Der Platz selbst wird durch zwei Denkmale geprägt. Das eine ist ein Personen-
denkmal für Lessing mit einer Bronze von Siegfried Charoux. Es ist Charoux’ zweites Lessing-Denkmal für Wien, nachdem das erste 1939 von den Nationalsozialisten eingeschmolzen wurde. Lessings demutsvolle Haltung könnte nicht in größerem Kontrast zur Selbstgefälligkeit derer Luegers stehen. Ihm gegenüber ist das Mahnmal für die österreichischen jüdischen Opfer der Shoah von Rachel Whiteread – zweifellos eines der besseren Male Wiens. Awi Blumenfeld machte mich kürzlich darauf aufmerksam, dass das wahre Mahnmal aber die Synagoge am Judenplatz ist. Jede Synagoge in Wien ist sichtbar, meist jedoch nur durch den kleinen Verschlag der Militärpolizei, die gemeinsam mit dem Sicherheitsdienst der Jüdischen Gemeinde für die Sicherheit der Anwesenden garantieren soll. Die Synagoge am Judenplatz aber ist besonders, weil sie durch ihre Buntglasfenster mit blauen Davidsternen für eine selbstbewusste, positive Sichtbarkeit steht. Nicht die bloße Existenz dieses Ortes aber ist das Mal, sondern die Awodah, die dort getan wird. Jeden Tag gehen von dort die uralten Melodien der Teffilot – das ist die Awodah im Herzen, gemeinhin als Gebete übersetzt – aus, deren Erklingen in Wien Widerstand und Desintegration bedeuten. Das ist das Gegendenkmal.

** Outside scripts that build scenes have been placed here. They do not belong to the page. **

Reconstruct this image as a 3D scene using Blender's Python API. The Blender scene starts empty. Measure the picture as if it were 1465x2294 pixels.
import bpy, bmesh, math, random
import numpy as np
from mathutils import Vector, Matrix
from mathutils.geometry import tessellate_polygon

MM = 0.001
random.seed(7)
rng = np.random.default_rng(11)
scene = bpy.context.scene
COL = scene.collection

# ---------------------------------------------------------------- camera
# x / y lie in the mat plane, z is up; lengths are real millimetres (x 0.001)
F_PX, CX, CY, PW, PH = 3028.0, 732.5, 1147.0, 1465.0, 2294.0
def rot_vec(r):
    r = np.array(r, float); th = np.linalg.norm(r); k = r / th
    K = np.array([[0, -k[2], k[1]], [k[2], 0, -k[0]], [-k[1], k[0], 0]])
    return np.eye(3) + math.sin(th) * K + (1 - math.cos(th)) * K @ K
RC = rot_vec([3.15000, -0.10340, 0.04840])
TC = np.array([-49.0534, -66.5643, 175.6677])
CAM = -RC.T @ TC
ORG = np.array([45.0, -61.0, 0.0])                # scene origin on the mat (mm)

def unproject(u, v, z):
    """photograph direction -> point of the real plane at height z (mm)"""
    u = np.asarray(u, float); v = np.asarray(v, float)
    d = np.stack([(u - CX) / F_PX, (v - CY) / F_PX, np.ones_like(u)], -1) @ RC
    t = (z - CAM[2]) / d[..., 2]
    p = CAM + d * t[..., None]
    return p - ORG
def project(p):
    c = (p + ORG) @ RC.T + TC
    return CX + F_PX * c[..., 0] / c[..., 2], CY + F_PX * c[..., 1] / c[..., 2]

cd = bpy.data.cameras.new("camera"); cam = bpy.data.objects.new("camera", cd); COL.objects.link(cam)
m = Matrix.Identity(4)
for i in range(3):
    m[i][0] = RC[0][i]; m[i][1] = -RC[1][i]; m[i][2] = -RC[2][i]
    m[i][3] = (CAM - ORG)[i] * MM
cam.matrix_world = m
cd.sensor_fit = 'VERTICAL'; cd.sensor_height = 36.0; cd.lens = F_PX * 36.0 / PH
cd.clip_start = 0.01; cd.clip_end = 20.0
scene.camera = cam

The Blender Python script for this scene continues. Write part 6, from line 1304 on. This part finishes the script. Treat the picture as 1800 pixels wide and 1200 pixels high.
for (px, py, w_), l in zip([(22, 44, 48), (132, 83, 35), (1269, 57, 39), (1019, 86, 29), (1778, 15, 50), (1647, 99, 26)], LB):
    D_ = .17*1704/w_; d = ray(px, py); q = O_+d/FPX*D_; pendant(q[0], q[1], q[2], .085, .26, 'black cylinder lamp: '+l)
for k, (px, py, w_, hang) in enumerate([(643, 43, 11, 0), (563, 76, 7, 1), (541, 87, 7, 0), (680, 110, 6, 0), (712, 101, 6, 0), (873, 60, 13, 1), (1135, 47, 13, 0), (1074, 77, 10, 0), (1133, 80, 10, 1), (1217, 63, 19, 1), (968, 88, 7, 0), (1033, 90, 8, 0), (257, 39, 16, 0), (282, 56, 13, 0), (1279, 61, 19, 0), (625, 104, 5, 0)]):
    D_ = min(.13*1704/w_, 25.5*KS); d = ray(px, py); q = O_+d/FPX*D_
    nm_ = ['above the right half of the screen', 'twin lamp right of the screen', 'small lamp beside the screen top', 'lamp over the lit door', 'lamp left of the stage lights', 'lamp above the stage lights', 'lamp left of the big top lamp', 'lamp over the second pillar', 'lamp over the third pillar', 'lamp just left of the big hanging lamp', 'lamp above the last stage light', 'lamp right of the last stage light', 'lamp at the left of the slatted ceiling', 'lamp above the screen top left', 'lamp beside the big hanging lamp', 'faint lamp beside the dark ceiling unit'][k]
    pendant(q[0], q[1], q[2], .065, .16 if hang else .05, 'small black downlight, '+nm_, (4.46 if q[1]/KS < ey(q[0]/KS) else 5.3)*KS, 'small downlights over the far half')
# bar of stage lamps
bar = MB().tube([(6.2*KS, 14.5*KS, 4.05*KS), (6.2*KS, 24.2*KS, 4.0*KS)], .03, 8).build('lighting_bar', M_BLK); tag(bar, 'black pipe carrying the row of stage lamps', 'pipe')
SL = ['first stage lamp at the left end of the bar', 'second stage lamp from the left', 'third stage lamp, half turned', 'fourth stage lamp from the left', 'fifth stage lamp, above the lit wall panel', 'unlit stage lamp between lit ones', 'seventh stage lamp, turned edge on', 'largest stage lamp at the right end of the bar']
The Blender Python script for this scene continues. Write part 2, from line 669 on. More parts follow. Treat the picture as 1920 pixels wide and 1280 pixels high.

Das Denkmalbauen, als ein einmaliger Akt, der auch ohne weitere Pflege Jahr-
hunderte überdauern kann, ist eine europäisch-christliche Praxis, welche die Anderen Abrahamitischen Kulturen nicht kennen. Es ist diese Tradition, die Jüdïnnen in Europa seltene und kurze Zeitspannen bot, in denen ihre Kultur auch hier florieren konnte, die aber meist Verfolgung, Ghettoisierung, Vertreibung, Pogrome oder Versuche der Auslöschung bedeutete. Sie haben sich in Ihrer Dissertation mit jenen Materialien auseinandergesetzt, die diese Denkmaltradition ermöglichen. Den Materialien, die gewählt wurden, um die Zeit zu überdauern, die für sich im Raum stehen wie ein Machtwort, hart und unnachgiebig. Auf diese christlich geprägte Tradition anspielend haben Sie – vielleicht unbewusst? – den Ausdruck der Materialikonographie in den Titel Ihrer Dissertation geschrieben. Es ist nicht allein das Lueger-Ehrenmal, das auf diese Materialien setzt, auch Charoux’ Lessing-Denkmal und Whitereads Mahnmal kommen nicht ohne sie aus. Erörtern Sie mir, was es mit dem Material auf sich hat und wie es selbst zur Verherrlichung Luegers beiträgt: Warum diese Tonnen von Untersberger Marmor und Bronze?

CF, 11.7.2021
Zunächst zur Synagoge am Judenplatz, deren «selbstbewusste» blaue Davidsterne Sie zunächst als «positive Sichtbarkeit» wahrnehmen und beschreiben, dann aber auf die Praxis der Gebete als Awodah (also als Arbeit oder Dienst) verweisen, als dem ‹eigentlichen› Gegendenkmal. Das finde ich deshalb interessant, weil es an Ihre Wertschätzung der performativen Brechung im Rahmen der Schandwache erinnert: Eine Aktivität bündelt, versinnbildlicht und demonstriert die Markierung von Dissens. Es ist somit erneut eine Resonanz, eine Bezugnahme, auch eine Distanzerklärung, auch ein Arbeiten ‹gegen den Strich›, gegen die alte Praxis der Denkmalsetzung. Damit komme ich zum zweiten Punkt, der Frage des Materials. Meine Kenntnis ist hier trotz der Dissertation von 1998 (erschienen 2001) eher gering, denn die Fragestellung war sehr spezifisch auf die Konfliktgeschichte der langen 1920er Jahre und den Antagonismus von künstlichem und natürlichem Stein ausgelegt; zentral war für mich die versuchte Indienstnahme von Material für politische Zwecke unterschiedlicher Couleur, was sich an abstrakten Denkmälern besser darstellen lässt als an figurativen Monumenten. Im Kern ging es um den Nachweis, dass nicht nur die Form Bedeutungsträger ist, sondern auch das Material. Bezogen auf das Lueger-Denkmal und seine formale und materielle Komposition kann ich daher nur Ubiquität konstatieren: Geradezu archetypisch wird hier (wie 1913 an zahlreichen an anderen Orten nicht nur des Habsburger Reiches) eine Art bürgerliches Norm-Denkmal entworfen, gewissermaßen Bismarck im Kleinformat. Ich kann die Frage nach dem «Warum?» daher nichts anders als so beantworten: Weil dies der Standard war, weil diese Art der Materialverwendung das etablierte Verfahren der Generierung von Bedeutung darstellte, weil Ehrung und Würdigung so kodifiziert waren.